Walking through the campus, what stood out most was not only the design, but the atmosphere. The openness. The ease. The way the space invites students to stay, rather than rush in and out.

The classrooms reflect this same forward-looking approach. Technology is integrated in a way that feels practical rather than performative, with smart boards positioned on either side of the room so that every student can engage clearly, no matter where they are seated. It is a subtle detail, but a meaningful one. A reminder that inclusivity can be built into the very walls we learn within.

Beyond the lecture halls, the campus acknowledges that education does not happen in isolation. A contemporary library creates room for both quiet focus and collaboration. An indoor sports centre adds movement and energy to campus life, set to host netball and basketball games alongside cheerleading practices that bring the space alive.

Then there are the in between moments, the ones that often shape the student experience most. A welcoming cafeteria and games area offer space to pause, connect, refuel and reset between classes. These do not feel like afterthoughts. They reflect an understanding that wellbeing and academic performance are closely linked.
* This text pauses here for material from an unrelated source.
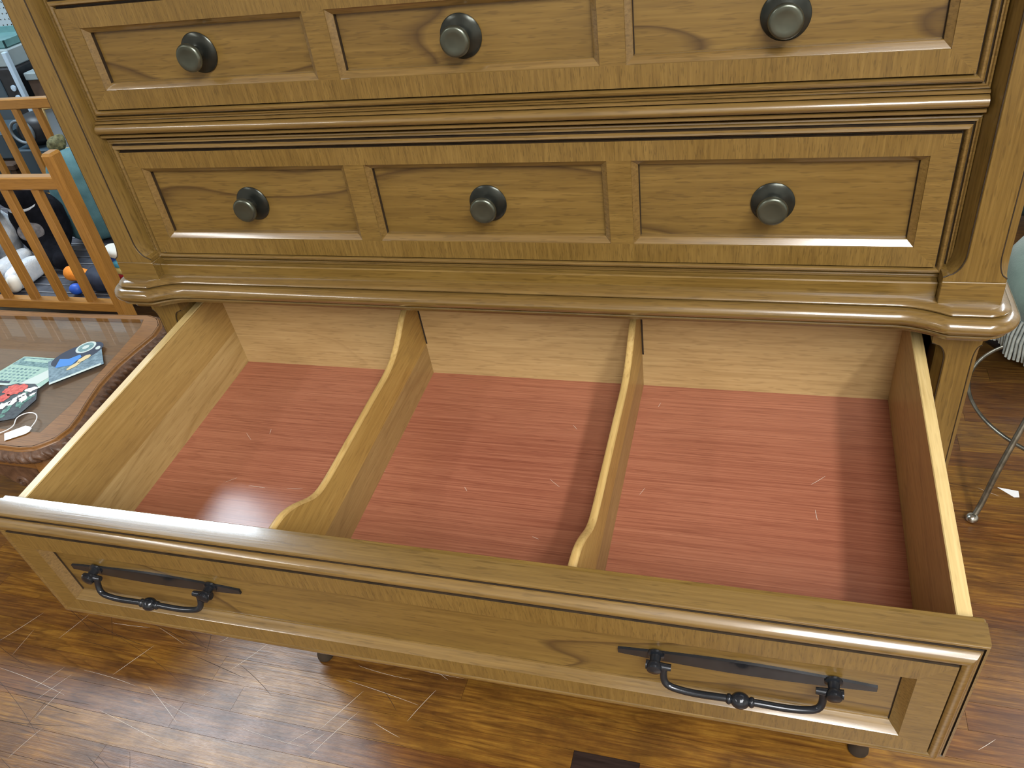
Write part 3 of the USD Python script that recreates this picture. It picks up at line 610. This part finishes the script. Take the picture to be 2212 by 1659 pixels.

Emeris brings together institutions previously known as Varsity College under a single higher education brand. In 2026, it educates more than 30 000 students across South Africa, a scale that speaks to growth, but also to sustained confidence in its offering.

What stayed with me most after the launch was not the size of the campus or the polish of its spaces. It was the intention behind it all.

This feels like a university designed for the world students are stepping into, not the one many of us studied in years ago.

Perhaps that is what the future of education looks like. Spaces that do not simply deliver lectures, but genuinely support the people inside them.